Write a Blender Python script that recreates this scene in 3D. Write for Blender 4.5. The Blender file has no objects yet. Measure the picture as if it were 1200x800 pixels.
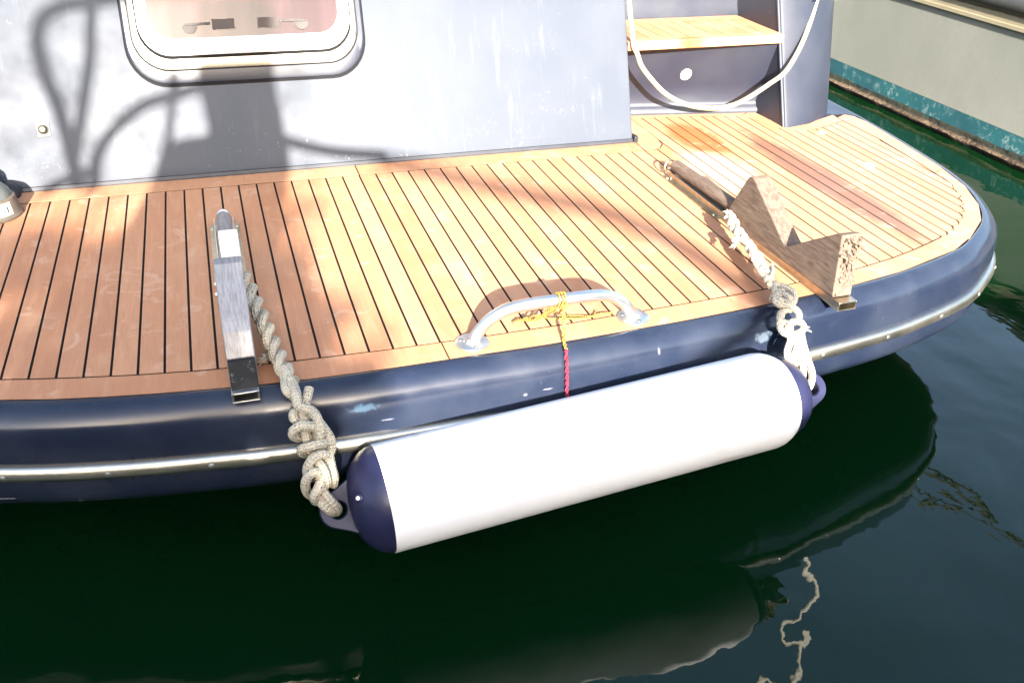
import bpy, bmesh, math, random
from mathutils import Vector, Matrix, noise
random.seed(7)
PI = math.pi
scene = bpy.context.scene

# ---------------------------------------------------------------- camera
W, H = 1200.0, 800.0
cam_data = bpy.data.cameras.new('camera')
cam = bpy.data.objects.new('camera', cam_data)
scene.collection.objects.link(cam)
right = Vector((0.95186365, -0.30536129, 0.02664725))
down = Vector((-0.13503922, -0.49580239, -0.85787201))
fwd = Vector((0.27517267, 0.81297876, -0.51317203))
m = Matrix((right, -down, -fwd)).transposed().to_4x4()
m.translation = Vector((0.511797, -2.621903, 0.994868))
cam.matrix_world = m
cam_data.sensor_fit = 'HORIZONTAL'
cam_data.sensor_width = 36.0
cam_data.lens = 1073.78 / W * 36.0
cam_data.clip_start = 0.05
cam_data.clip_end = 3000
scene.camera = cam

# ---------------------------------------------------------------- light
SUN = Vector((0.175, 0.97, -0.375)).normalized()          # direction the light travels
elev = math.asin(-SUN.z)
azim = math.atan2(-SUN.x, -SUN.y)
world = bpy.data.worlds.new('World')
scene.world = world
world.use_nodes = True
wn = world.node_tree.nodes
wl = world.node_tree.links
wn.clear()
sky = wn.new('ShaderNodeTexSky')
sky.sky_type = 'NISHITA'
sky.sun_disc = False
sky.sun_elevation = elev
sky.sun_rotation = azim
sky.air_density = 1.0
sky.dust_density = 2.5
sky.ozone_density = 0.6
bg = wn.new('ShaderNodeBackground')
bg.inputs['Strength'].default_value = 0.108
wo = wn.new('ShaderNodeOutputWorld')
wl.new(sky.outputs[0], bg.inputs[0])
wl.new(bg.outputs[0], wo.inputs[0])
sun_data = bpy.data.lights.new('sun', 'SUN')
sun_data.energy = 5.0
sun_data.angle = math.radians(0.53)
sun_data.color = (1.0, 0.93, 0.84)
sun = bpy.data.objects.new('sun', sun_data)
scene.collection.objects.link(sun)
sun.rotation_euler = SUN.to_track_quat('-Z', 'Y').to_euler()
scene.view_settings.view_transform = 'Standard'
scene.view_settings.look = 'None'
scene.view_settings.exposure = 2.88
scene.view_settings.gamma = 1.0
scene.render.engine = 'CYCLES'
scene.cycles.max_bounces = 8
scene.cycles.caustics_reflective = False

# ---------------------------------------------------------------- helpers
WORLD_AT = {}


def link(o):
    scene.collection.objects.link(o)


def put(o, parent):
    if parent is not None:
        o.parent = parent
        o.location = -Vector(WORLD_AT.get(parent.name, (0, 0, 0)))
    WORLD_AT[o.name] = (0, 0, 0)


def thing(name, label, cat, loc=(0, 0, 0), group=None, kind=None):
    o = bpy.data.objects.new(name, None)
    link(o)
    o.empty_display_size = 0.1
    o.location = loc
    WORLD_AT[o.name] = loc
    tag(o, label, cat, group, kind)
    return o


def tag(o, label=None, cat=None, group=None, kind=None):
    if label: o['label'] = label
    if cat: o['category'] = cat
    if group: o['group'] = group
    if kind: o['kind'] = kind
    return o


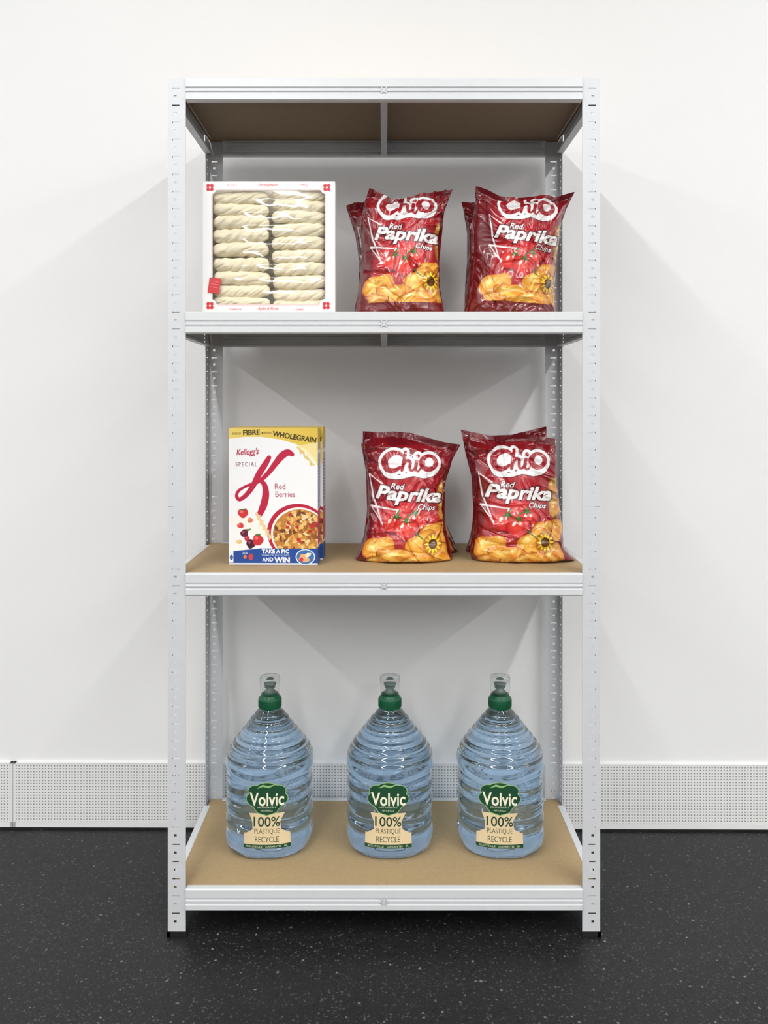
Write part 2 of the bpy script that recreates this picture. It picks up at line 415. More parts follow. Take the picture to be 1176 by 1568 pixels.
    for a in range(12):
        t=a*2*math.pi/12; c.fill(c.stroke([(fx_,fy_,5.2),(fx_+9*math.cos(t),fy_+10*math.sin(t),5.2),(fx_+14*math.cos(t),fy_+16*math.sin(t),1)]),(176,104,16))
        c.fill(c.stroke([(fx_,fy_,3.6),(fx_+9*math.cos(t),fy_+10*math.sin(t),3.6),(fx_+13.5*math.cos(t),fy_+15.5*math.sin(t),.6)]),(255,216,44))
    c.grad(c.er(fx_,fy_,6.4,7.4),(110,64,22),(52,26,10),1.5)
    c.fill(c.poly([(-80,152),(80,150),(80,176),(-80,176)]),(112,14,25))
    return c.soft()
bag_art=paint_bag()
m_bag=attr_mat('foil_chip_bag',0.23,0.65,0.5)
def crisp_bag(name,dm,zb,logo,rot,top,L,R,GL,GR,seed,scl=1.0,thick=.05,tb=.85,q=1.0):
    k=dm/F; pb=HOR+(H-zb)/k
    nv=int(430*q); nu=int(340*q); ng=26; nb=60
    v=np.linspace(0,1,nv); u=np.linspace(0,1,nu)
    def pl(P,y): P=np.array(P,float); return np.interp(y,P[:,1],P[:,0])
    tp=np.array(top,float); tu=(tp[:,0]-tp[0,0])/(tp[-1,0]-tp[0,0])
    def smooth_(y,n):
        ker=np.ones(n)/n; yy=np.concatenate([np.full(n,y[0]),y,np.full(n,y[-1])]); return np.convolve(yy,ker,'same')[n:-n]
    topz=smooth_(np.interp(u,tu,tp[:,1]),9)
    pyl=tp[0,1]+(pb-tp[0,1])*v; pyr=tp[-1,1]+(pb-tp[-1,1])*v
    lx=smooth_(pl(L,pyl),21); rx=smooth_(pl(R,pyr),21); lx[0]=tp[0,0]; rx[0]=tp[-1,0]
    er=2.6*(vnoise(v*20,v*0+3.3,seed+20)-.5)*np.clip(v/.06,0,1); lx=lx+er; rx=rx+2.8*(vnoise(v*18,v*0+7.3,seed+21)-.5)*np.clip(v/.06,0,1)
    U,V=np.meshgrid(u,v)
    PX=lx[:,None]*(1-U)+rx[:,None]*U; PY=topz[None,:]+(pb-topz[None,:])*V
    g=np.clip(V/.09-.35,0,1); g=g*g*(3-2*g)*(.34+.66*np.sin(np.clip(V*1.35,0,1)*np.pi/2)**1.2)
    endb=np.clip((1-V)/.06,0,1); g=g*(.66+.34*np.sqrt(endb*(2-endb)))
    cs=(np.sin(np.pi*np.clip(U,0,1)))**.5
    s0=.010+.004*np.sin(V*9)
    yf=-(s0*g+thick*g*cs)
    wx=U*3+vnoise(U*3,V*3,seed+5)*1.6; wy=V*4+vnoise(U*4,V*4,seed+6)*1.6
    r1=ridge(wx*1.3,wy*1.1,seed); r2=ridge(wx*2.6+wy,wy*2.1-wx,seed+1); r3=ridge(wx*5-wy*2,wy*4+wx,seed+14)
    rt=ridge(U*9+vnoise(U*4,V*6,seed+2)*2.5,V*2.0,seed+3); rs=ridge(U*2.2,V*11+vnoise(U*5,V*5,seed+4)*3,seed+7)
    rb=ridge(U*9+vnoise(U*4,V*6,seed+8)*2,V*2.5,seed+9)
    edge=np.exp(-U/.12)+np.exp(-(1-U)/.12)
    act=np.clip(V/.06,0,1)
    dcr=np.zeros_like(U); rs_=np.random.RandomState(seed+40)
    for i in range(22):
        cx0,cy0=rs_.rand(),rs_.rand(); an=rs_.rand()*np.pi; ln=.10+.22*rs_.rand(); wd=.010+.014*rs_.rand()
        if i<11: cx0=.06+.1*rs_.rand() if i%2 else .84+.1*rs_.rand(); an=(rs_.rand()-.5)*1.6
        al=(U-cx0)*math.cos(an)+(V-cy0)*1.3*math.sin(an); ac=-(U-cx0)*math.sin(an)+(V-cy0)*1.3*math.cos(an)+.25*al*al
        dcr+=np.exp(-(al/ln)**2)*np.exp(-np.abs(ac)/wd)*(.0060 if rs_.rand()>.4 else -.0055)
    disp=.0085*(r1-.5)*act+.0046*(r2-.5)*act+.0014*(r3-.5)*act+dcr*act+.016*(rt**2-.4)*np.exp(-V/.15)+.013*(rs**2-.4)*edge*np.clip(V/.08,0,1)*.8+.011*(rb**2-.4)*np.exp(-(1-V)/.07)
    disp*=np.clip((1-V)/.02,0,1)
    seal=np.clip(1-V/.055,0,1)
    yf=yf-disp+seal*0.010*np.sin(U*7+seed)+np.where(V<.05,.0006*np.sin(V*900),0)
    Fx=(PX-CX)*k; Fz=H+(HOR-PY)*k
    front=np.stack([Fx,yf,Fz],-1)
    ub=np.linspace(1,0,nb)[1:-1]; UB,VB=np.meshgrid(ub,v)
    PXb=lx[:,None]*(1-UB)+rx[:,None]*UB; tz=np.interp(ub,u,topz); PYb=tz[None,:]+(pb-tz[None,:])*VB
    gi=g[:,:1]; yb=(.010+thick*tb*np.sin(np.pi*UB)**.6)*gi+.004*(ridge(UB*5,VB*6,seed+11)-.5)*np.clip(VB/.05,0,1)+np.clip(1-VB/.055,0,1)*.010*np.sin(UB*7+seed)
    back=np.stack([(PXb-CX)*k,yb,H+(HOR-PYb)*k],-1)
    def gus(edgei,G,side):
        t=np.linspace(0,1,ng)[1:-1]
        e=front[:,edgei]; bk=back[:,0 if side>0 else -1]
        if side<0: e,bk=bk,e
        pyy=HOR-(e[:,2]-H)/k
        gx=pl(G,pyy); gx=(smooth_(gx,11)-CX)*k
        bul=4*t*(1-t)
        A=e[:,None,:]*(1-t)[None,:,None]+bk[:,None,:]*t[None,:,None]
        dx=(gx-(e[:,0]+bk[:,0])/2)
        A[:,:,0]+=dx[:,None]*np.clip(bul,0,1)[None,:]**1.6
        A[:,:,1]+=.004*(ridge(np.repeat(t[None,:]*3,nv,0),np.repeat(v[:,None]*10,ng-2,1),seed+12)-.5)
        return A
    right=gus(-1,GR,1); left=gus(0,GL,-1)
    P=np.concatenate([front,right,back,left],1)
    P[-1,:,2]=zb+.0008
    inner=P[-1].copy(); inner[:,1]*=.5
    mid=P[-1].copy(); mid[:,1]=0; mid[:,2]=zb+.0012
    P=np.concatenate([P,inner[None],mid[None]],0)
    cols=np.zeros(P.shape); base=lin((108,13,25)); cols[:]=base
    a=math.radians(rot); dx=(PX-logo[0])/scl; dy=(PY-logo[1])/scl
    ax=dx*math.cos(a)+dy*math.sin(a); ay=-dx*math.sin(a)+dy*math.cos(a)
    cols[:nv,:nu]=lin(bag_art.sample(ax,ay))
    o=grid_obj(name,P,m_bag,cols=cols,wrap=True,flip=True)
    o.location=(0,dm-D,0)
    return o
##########
Write out an exact copy of the listing, first line through the line containing "scene.camera = cam", with the pictures left out.

▶ **REPLY TO THE EXERCISE**
Write a Blender Python script that recreates this scene in 3D. Write for Blender 4.5. The Blender file has no objects yet. Measure the picture as if it were 1200x800 pixels.
import bpy, bmesh, math, random
from mathutils import Vector, Matrix, noise
random.seed(7)
PI = math.pi
scene = bpy.context.scene

# ---------------------------------------------------------------- camera
W, H = 1200.0, 800.0
cam_data = bpy.data.cameras.new('camera')
cam = bpy.data.objects.new('camera', cam_data)
scene.collection.objects.link(cam)
right = Vector((0.95186365, -0.30536129, 0.02664725))
down = Vector((-0.13503922, -0.49580239, -0.85787201))
fwd = Vector((0.27517267, 0.81297876, -0.51317203))
m = Matrix((right, -down, -fwd)).transposed().to_4x4()
m.translation = Vector((0.511797, -2.621903, 0.994868))
cam.matrix_world = m
cam_data.sensor_fit = 'HORIZONTAL'
cam_data.sensor_width = 36.0
cam_data.lens = 1073.78 / W * 36.0
cam_data.clip_start = 0.05
cam_data.clip_end = 3000
scene.camera = cam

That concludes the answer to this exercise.